··· Data provided

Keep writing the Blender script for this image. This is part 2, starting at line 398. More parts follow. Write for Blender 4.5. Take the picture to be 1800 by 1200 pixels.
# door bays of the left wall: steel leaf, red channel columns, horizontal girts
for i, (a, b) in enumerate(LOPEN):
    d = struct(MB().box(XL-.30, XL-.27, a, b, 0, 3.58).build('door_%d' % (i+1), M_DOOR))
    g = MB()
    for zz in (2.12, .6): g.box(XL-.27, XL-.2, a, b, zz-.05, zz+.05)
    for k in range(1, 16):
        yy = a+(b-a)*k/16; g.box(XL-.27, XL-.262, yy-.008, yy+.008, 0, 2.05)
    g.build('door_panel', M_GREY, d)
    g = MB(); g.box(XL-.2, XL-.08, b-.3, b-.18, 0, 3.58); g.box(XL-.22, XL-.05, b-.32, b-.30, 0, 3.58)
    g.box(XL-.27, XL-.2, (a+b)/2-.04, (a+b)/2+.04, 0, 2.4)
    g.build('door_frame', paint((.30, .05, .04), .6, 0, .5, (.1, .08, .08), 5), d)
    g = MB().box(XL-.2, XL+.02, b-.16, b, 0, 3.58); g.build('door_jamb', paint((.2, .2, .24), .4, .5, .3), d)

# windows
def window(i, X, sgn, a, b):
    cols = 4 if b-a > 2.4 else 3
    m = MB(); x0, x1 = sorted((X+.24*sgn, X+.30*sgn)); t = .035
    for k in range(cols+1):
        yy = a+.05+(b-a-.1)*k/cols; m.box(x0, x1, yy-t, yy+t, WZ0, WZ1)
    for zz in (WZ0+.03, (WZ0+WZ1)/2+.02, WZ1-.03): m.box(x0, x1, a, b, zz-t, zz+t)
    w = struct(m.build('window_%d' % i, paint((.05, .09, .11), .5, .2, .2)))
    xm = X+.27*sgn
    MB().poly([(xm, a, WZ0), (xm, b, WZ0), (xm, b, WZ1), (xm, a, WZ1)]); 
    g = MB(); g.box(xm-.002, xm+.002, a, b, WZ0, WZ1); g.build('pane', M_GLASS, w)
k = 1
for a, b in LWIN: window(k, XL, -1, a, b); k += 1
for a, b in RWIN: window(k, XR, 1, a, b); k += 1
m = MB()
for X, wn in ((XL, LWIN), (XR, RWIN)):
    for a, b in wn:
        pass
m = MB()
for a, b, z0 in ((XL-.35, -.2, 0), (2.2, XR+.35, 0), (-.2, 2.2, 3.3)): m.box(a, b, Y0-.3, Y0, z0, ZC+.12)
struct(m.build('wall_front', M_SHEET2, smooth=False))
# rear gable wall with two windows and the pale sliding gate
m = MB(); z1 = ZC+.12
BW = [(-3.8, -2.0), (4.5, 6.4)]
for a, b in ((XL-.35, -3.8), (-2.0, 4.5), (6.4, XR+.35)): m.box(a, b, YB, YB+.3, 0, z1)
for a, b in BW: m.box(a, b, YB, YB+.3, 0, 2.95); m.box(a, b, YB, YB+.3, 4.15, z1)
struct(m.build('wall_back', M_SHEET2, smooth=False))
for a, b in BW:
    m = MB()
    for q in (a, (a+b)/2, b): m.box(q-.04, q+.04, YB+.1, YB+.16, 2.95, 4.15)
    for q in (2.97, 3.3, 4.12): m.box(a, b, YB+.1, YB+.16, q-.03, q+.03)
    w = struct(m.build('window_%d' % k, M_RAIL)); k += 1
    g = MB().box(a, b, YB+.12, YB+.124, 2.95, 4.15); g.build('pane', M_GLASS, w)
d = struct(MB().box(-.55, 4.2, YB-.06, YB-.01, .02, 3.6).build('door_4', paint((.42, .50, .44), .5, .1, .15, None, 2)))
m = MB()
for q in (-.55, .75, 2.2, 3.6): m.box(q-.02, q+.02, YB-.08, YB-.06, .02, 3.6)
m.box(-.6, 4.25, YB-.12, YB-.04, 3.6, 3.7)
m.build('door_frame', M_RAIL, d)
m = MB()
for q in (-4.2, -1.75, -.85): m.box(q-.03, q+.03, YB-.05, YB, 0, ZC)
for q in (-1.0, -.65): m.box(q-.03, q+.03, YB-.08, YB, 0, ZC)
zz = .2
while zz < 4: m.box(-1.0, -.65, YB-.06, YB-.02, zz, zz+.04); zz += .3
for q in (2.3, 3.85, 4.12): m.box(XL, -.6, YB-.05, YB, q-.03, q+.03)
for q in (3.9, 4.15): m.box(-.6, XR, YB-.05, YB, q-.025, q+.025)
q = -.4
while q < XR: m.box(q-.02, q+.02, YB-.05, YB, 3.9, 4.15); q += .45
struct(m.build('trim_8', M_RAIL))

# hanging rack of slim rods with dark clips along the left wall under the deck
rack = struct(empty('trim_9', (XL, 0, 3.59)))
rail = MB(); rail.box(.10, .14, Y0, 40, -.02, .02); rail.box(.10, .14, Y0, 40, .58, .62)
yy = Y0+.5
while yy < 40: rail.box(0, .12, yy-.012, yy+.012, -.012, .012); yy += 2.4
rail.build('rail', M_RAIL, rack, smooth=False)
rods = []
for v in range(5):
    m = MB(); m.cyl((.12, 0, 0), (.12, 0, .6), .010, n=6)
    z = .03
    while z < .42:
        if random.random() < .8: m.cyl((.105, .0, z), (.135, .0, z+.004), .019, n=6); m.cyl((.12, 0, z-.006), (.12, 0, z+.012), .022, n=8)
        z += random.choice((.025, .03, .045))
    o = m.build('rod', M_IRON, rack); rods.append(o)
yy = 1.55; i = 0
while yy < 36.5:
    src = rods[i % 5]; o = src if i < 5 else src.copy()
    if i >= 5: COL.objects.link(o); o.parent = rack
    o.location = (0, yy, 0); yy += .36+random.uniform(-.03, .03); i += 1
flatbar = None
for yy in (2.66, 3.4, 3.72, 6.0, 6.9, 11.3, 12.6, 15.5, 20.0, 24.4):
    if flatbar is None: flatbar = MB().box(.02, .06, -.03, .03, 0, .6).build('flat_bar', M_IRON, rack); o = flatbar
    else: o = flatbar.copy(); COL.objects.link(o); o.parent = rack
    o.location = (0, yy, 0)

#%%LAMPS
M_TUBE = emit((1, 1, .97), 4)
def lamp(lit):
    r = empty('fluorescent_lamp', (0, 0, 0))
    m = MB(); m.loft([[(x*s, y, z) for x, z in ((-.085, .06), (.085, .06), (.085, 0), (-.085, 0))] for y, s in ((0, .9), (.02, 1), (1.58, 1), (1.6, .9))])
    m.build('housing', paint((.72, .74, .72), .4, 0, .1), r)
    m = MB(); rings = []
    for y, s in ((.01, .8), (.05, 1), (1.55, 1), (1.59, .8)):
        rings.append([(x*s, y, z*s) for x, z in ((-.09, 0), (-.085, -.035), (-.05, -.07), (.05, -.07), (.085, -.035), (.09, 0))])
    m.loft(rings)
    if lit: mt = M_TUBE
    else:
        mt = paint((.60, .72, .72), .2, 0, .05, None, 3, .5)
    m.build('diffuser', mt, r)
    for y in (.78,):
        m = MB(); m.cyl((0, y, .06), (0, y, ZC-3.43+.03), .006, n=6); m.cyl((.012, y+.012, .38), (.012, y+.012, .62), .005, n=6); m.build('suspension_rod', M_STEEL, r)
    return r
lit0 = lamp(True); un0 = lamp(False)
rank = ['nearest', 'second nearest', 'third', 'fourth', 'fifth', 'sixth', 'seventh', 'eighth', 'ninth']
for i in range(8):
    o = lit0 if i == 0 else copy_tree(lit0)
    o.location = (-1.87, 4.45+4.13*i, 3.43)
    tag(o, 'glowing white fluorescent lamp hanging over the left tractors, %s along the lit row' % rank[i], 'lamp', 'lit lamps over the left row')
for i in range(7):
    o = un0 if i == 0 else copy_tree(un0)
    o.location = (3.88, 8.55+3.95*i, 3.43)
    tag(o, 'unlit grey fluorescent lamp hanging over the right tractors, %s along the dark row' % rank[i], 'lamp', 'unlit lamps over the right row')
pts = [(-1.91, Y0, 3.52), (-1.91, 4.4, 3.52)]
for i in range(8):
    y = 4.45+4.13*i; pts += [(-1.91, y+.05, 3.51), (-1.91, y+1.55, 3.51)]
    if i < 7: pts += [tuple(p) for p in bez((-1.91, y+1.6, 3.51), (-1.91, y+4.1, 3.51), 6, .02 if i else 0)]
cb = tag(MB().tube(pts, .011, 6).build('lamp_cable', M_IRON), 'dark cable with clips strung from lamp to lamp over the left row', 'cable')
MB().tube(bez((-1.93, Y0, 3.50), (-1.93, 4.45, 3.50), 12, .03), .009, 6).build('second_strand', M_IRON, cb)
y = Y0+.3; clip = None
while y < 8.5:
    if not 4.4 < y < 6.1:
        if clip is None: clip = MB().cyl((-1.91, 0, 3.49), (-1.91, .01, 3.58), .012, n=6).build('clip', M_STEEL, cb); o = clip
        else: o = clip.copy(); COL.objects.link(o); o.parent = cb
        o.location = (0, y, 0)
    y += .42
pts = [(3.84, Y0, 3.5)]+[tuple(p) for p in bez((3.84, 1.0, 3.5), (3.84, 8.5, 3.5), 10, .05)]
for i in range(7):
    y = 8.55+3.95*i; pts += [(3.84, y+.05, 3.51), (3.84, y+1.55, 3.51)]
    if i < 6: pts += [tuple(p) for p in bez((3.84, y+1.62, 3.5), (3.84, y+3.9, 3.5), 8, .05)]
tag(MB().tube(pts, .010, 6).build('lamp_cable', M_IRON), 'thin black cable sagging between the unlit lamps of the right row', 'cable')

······

What the task requires:
Return exactly the leading lines of the listing, stopping after the line in which "g = MB().box(XL-.2, XL+.02, b-.16, b, 0, 3.58);" occurs.

Answer to the problem:
Keep writing the Blender script for this image. This is part 2, starting at line 398. More parts follow. Write for Blender 4.5. Take the picture to be 1800 by 1200 pixels.
# door bays of the left wall: steel leaf, red channel columns, horizontal girts
for i, (a, b) in enumerate(LOPEN):
    d = struct(MB().box(XL-.30, XL-.27, a, b, 0, 3.58).build('door_%d' % (i+1), M_DOOR))
    g = MB()
    for zz in (2.12, .6): g.box(XL-.27, XL-.2, a, b, zz-.05, zz+.05)
    for k in range(1, 16):
        yy = a+(b-a)*k/16; g.box(XL-.27, XL-.262, yy-.008, yy+.008, 0, 2.05)
    g.build('door_panel', M_GREY, d)
    g = MB(); g.box(XL-.2, XL-.08, b-.3, b-.18, 0, 3.58); g.box(XL-.22, XL-.05, b-.32, b-.30, 0, 3.58)
    g.box(XL-.27, XL-.2, (a+b)/2-.04, (a+b)/2+.04, 0, 2.4)
    g.build('door_frame', paint((.30, .05, .04), .6, 0, .5, (.1, .08, .08), 5), d)
    g = MB().box(XL-.2, XL+.02, b-.16, b, 0, 3.58); g.build('door_jamb', paint((.2, .2, .24), .4, .5, .3), d)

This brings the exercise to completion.